Und sie werden auch ihre Chance bei Dir versuchen: „Madam, another (very important) chess game for you?“ Und Du wirst sehr wahrscheinlich Nein sagen. Aber überlege es Dir noch mal. Wann wirst Du wieder in Indien sein und die Gelegenheit haben, all diese kleinen handgemachten Schätze zu erwerben, dessen Preise sich enorm hoch anhören, aber eigentlich nur so viel kosten wie ein Kaffee in Deutschland. Ist das richtig? Ist das fair? Was ist richtig? Was ist fair? Diese Fragen wirst Du Dir womöglich öfter stellen. Widersprüche, Gegensätze, extreme Unterschiede zwischen Einkünften, Lebens- und Verhaltensweisen. Ist das richtig? Ist das fair? Ich weiss es nicht. Die Wahrheit hat immer zwei Seiten. Und so auch Bangalore.
Vielen Dank an das Goethe Institute und ShanthiRoad für diese wertvoll Erfahrung.
BANGALONE
Wie gehen wir mit dem schnellen Wachstum unserer Städte um?
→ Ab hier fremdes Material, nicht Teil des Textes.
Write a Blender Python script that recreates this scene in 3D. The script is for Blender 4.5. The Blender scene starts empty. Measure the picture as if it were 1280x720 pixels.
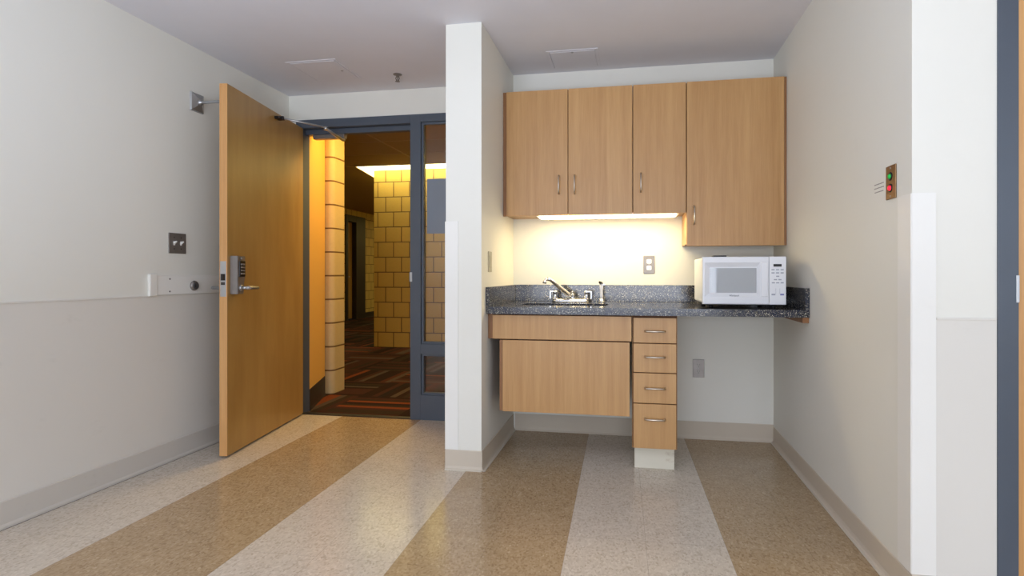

Wie beeinflusst der enorme Wandel unseres unmittelbaren Umfelds unseren Alltag und unseren Seelenzustand?
Bangalore, einst eine „Gartenstadt", ist heute Indiens IT-Zentrum und in den letzten Jahren derart gewachsen, dass wenig übrig bleibt von der Ursprünglichkeit und dem einstigen Erscheinungsbild der Stadt. Der rasend schnelle Alltag und Wegfall des Natürlichen verhindert eine Verbindung der Einwohner zu ihrer Stadt. Und so passiert es schnell, dass sich auch die Einsamkeit in das Leben der Menschen einschleicht.
BANGALONE möchte einen Einblick verschaffen in eine Realität, die vermeintlich unsichtbar ist. Wenn man aber jenseits des Offensichtlichen genauer hinsieht und versucht aus der Vogelperspektive der Schnelligkeit der Stadt zu entfliehen, dann kann man eine klagende Stadt erkennen. Eine Stadt, die ihre natürlichste aller Formen verliert: ihre Natur und ihre Menschen. Die Publikation BANGALONE macht es sich zum Ziel diesen Zustand zu dokumentieren und das aufzuzeigen, was eher ungesehen bleibt.